Among the records below, find each line that includes the string "follow" and copy it.
--- start of Task input ---
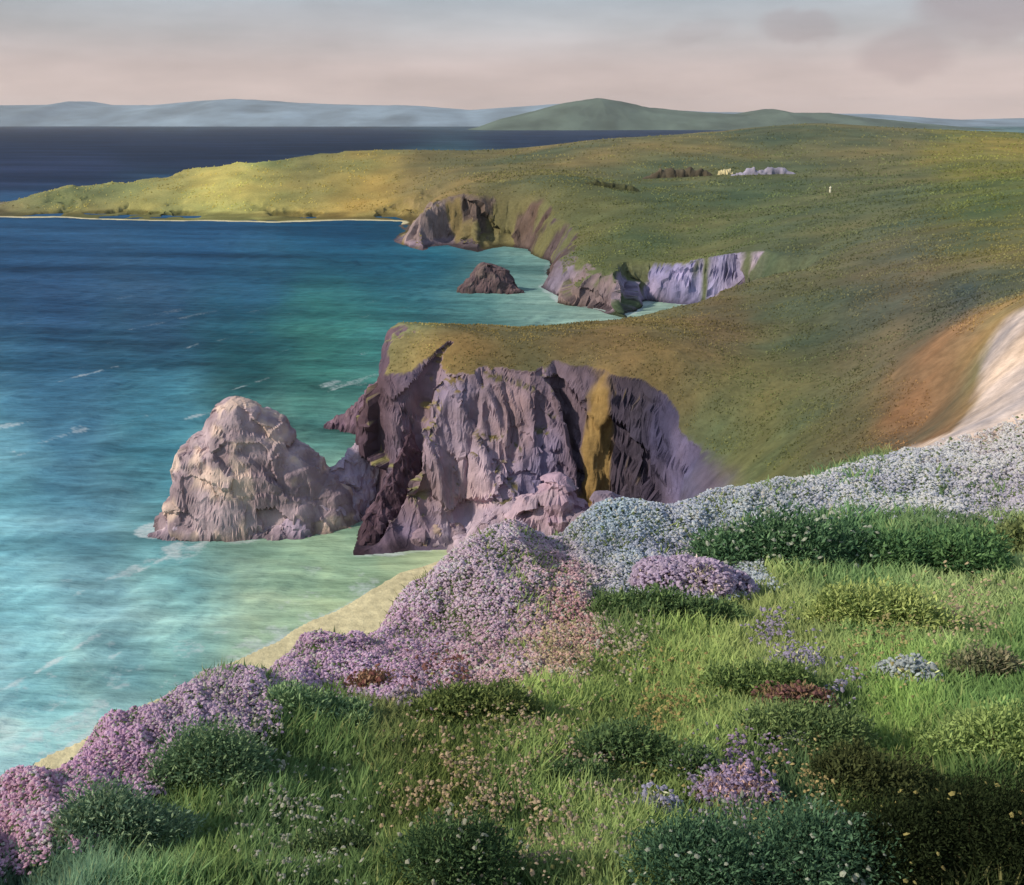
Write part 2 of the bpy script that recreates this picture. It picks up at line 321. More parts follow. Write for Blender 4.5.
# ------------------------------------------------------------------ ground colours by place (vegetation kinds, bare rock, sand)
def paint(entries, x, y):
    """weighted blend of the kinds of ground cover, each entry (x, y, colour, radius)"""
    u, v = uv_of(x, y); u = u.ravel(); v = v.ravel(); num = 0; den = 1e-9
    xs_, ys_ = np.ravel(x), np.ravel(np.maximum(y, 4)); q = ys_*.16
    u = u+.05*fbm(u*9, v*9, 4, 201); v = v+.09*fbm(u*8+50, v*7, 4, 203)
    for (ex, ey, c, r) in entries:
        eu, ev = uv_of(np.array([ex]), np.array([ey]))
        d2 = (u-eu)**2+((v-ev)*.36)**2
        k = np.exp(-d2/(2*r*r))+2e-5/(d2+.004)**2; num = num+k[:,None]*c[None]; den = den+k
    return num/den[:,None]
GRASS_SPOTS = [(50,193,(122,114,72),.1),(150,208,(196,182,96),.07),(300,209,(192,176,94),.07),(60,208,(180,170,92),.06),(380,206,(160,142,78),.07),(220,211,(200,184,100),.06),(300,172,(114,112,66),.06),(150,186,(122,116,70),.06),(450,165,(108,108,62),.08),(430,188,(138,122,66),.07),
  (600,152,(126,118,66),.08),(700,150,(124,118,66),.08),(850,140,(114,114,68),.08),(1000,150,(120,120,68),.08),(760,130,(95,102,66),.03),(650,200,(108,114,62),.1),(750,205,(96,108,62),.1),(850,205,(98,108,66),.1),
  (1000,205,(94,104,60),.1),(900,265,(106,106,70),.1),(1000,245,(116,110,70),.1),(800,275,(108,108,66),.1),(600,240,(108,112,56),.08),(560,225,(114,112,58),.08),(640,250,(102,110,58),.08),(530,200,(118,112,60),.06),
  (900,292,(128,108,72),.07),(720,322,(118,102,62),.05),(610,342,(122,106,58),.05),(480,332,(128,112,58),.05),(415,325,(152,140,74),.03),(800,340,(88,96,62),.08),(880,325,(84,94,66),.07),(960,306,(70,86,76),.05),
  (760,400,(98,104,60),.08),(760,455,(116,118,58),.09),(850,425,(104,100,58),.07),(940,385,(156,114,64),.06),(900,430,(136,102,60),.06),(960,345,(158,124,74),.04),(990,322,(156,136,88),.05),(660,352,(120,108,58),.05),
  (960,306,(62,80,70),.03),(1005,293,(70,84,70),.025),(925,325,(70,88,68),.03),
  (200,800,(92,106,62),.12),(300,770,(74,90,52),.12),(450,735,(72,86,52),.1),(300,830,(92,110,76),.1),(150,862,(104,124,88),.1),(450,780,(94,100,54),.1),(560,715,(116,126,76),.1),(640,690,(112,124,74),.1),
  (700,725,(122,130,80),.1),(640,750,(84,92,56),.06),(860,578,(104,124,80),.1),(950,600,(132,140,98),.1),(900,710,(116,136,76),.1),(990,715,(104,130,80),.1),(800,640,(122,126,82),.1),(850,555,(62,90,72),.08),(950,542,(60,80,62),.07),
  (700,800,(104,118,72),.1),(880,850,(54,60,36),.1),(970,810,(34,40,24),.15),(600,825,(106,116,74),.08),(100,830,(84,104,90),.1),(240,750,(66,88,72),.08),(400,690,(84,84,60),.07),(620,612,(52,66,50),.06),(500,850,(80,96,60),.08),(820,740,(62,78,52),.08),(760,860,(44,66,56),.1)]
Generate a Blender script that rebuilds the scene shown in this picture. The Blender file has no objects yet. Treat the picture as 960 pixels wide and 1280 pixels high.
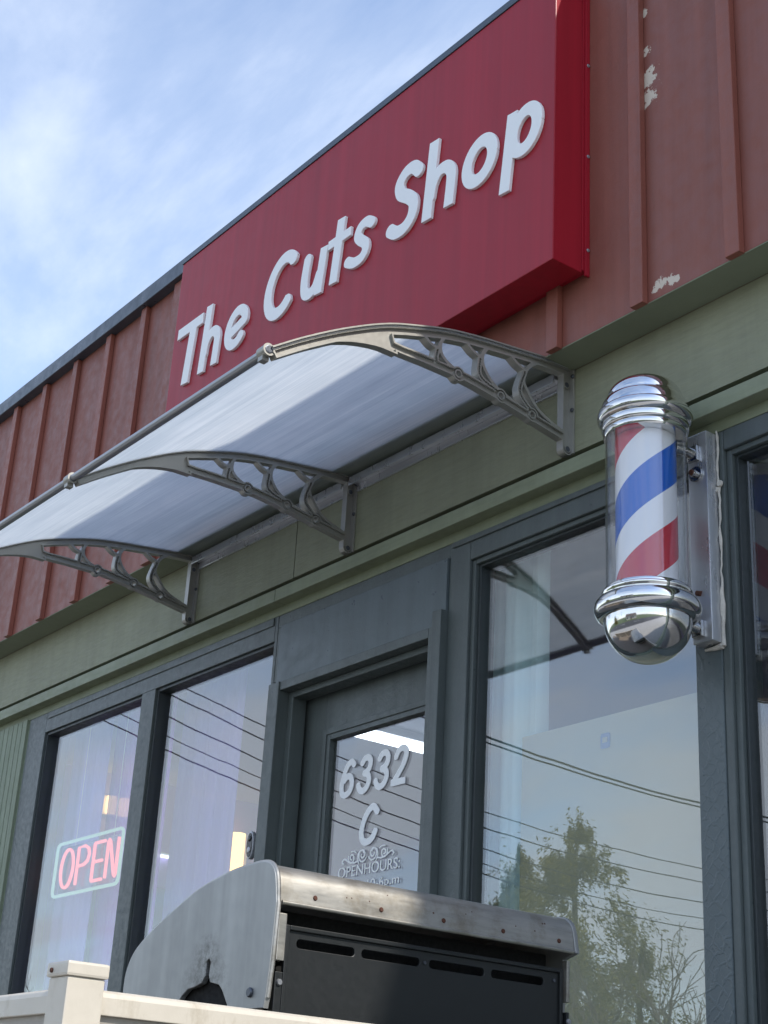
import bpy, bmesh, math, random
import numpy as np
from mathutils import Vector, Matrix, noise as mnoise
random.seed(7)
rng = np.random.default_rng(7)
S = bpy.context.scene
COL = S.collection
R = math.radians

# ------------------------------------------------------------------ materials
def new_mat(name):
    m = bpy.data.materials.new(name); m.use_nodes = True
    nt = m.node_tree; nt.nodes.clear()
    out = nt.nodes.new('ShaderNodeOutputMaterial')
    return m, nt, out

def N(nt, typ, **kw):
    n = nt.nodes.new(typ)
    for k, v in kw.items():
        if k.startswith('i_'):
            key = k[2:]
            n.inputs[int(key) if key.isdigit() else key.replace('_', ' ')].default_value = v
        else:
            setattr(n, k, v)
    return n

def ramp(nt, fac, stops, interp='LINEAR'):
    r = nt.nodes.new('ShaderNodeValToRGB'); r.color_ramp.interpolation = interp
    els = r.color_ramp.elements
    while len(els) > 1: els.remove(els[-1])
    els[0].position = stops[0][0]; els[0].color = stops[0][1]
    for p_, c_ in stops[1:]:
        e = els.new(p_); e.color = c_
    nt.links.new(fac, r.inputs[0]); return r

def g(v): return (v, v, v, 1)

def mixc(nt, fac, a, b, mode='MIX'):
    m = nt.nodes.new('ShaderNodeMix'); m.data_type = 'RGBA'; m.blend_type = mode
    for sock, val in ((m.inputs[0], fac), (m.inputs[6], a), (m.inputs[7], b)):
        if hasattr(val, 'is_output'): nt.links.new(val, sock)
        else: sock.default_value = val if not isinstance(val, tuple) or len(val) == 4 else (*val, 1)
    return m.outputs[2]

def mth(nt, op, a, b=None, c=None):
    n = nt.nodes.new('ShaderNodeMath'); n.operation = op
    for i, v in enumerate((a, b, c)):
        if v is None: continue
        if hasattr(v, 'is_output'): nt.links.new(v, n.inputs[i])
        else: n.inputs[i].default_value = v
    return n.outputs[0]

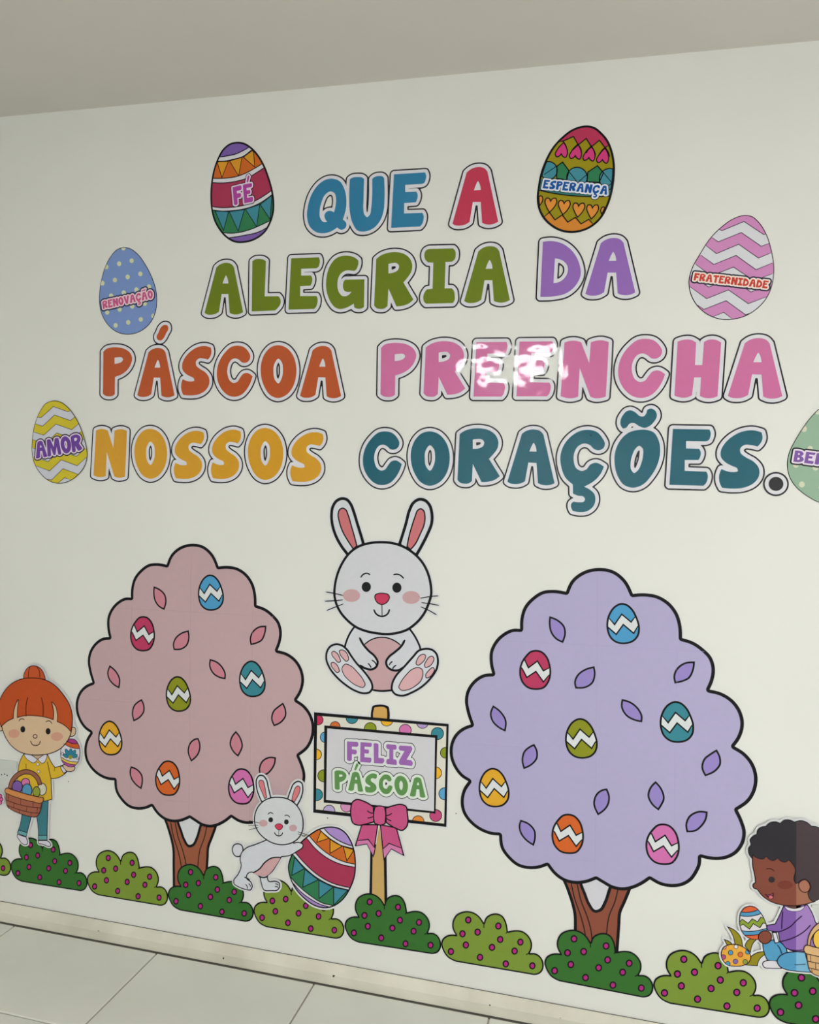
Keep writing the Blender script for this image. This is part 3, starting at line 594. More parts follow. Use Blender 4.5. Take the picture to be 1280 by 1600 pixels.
--- end of Task input ---
=== Written solution ===
Write part 2 of the bpy script that recreates this picture. It picks up at line 321. More parts follow. Write for Blender 4.5.
Keep writing the Blender script for this image. This is part 3, starting at line 594. More parts follow. Use Blender 4.5. Take the picture to be 1280 by 1600 pixels.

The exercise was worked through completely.